A mudança na legislação depende de aval do Congresso. Como a mineração causa graves impactos ambientais, como a degradação do solo e a contaminação de rios por metais pesados, é expressiva a oposição à iniciativa, sobretudo em áreas protegidas da Amazônia. No domingo 28, o New York Times revelou, em matéria de capa, que as multas aplicadas pelo Ibama no primeiro semestre tiveram uma queda de cerca de 20%. Intitulada “Destruição da Floresta Amazônica Acelera”, a reportagem ressalta que a devastação do bioma vem aumentando rapidamente desde que Bolsonaro tomou posse e seu governo reduziu seus esforços de combate à extração ilegal de madeira, à pecuária e à mineração.
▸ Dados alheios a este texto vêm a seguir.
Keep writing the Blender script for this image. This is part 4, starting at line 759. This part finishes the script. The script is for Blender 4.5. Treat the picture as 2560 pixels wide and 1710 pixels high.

The Economist, por sua vez, diz que o mundo “deveria deixar claro ao senhor Bolsonaro que não tolerará seu vandalismo”, e sugere um boicote internacional a produtos agropecuários brasileiros.

Nos EUA e na Europa, a devastação da Amazônia recebe uma atenção que os jornais brasileiros não costumam dispensar ao tema

O desmatamento na Amazônia atingiu 920 quilômetros em junho, alta de 88% em relação ao mesmo período do ano anterior, atesta o Instituto Nacional de Pesquisas Espaciais. Em vez de usar o alerta para deter os desmatadores, Bolsonaro culpa o mensageiro. Acusou o diretor do órgão, Ricardo Galvão, de estar “a serviço de alguma ONG” e divulgar dados falsos. “Com toda a devastação de que vocês nos acusam de estar fazendo e ter feito no passado, a Amazônia já teria se extinguido.”

Balela. O Inpe tem o melhor sistema de monitoramento de florestas tropicais do mundo, atesta Carlos Nobre, pesquisador do Instituto de Estudos Avançados da USP e um dos mais renomados climatologistas do mundo. Doutor em meteorologia pelo Massachusetts Institute of Technology e um dos autores dos relatórios sobre o aquecimento global do Painel Intergovernamental sobre Mudança Climática, iniciativa agraciada com o Nobel da Paz de 2007, Nobre alerta para o risco de savanização da Amazônia, e o ponto de ruptura está próximo. “Precisamos avançar para uma política de desmatamento zero a curto prazo. O ideal seria atingir esse objetivo até 2030”.

Se depender da vontade de um certo capitão, é melhor esperar pelo pior.